Toutes les aires d'autoroute ne se ressemblent pas, tous les premiers romans non plus.
Avec Villa Royale, Emmanuelle Fournier-Lorentz nous propose le récit d'une famille endeuillée et en fuite, enchainant les déménagements de Paris à La Réunion, de Nantes à l'Aveyron. Et bien que l'histoire nous soit narrée du point de vue d'une enfant de onze ans, le style est toujours absolument maitrisé. Poésie, sarcasme... on ne tombe jamais dans la lourdeur ni dans le cliché.
"Et c'est vrai, bien sûr, c'est vrai que la vie d'avant ne reviendrait jamais, ni notre maison bordée par le boulevard
périphérique, ni d'ailleurs mon père, mais au beau milieu des milles
artifices de l'aéroport, j'étais, moi, heureuse de sentir une odeur
enivrante, perverse, bien plus violente que ma tristesse : l'odeur de
la fuite."
ou encore
"Il y a des gens qui n'aiment pas les chiens, d'autres qui sont
davantage chats que chiens. Ce n'était pas notre cas. Il faut bien
dire pourtant qu'il était rare de trouver des êtres plus affectivement
dépendants que nous ; qu'il en existe relevait du miracle, et nous
aimions les miracles. Et surtout, comme l'avait expliqué Victor,
c'était très facile de se faire aimer d'un chien (...) une attention
même peu soutenue, de quoi manger et vous avez un chien fidèle pour la
vie, qui tuerait pour vous - alors si en plus vous l'aimez, si vous
lui donnez autant qu'il vous donne, c'est une relation sans aucune
ombre, une de celles qui peuvent vous faire pleurer d'une joie très
simple. Aucun abandon, aucun coup tordu derrière votre dos. La mort
seulement, qui comme à son habitude massacre tout."
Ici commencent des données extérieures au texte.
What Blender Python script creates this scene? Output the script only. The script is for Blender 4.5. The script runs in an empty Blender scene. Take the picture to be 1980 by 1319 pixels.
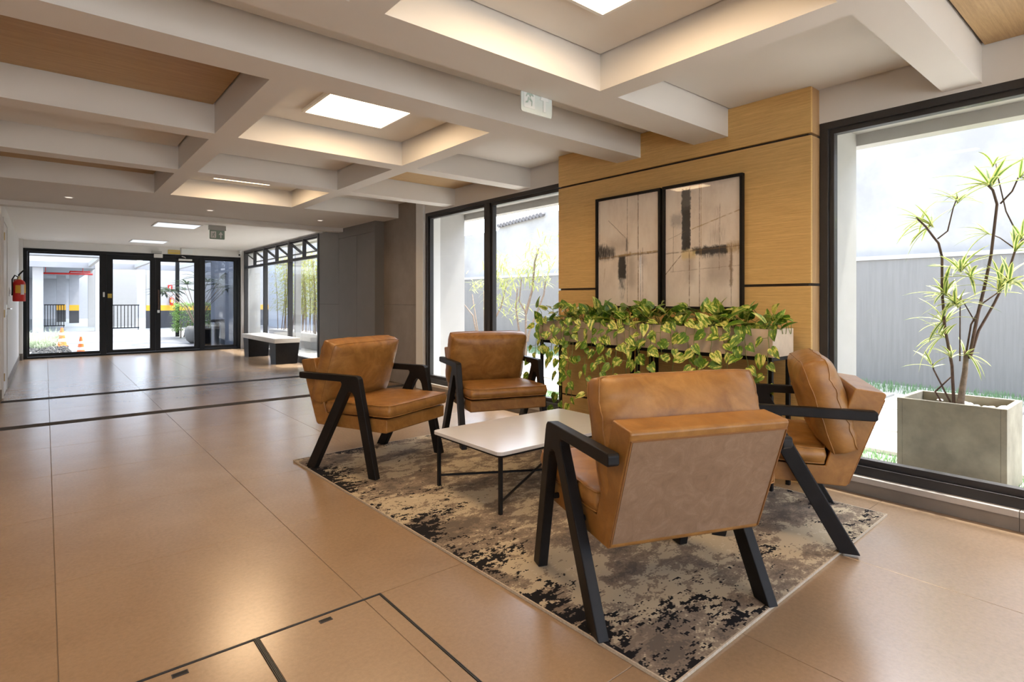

Et j'en ai souligné des tas d'autres de passages comme ça, mais les recopier ici risquerait de tout divulgâcher. Avec une écriture pareille, j'ai même réussi à oublier les passages qui me paraissent un peu plus faibles. J'ai même oublié qu'il s'agissait là d'un tout premier roman.
J'espère sincèrement qu'il y en aura d'autres. Longue vie à la carrière d'Emmanuelle Fournier-Lorentz!